Online Encyclopedia
Double-entry book-keeping
Double-entry book-keeping is the standard accounting practice for recording financial transactions. It was invented by Luca Pacioli, a close friend of Leonardo da Vinci, in a 1494 footnote to a scientific paper.
The system is based on the concept that a business can be described by a number of different variables or accounts, each describing an aspect of the business in monetary terms. Every transaction has a 'dual effect'—increasing one aspect and decreasing another, in such a way that all of the different variables always sum to zero. This is illustrated below.
Examples
Buying an asset:
- The amount of fixed assets in the business increases.
- The amount of cash is reduced.
Selling merchandise on credit:
- The amount of trade receivables for the business increases.
- The level of merchandise inventory is reduced.
Paying a trade creditor:
- The amount of trade payables for the business is reduced.

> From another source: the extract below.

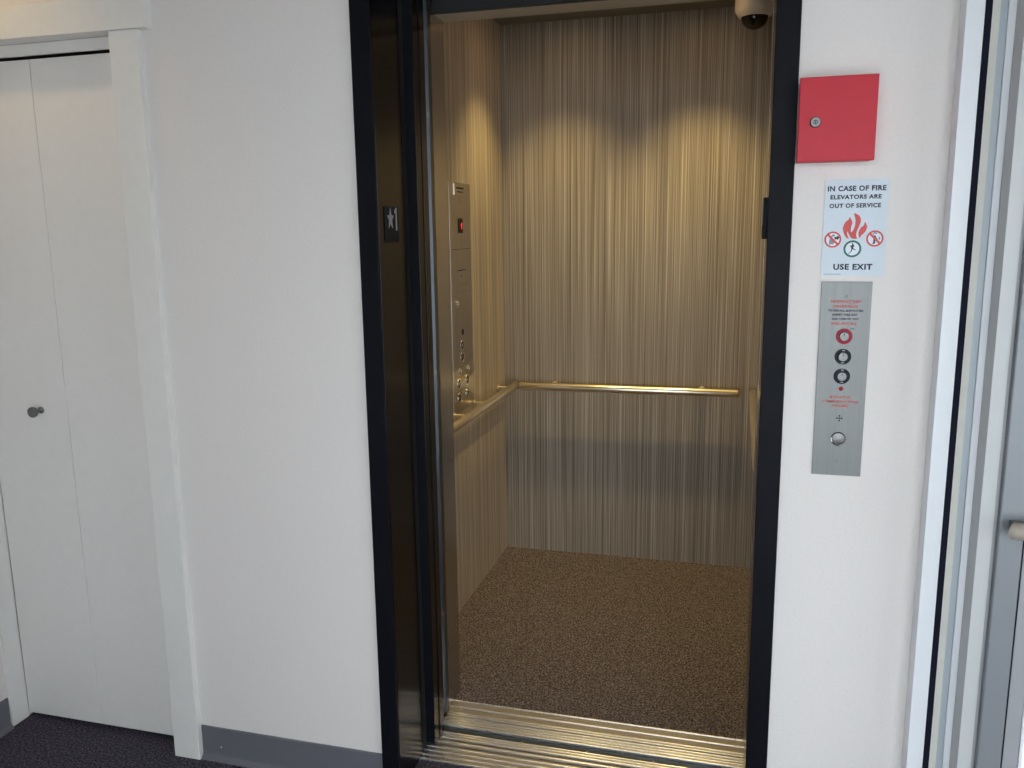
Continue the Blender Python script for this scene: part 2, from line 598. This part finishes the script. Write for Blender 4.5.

- The amount of cash in the business is reduced.
Debits and credits
For each transaction there will be a debit and a credit. An increase in any of the following will result in a debit:
- Accounts receivable: debts owed by outsiders not yet paid
- Drawings
- Expenses
- Assets
- Losses
An increase in any of the following will result in a credit:
- Accounts payable and taxes, notes or loans payable: debts owed to outsiders not yet paid
- Liabilities
- Income
- Profit
An increase in a debit item must be accompanied by either an increase in a credit item or a decrease in another debit item. An increase in a credit item must be accompanied by either an increase in a debit item or a decrease in another credit item.
Credit and debit items are later summarised in a balance sheet and a profit and loss account.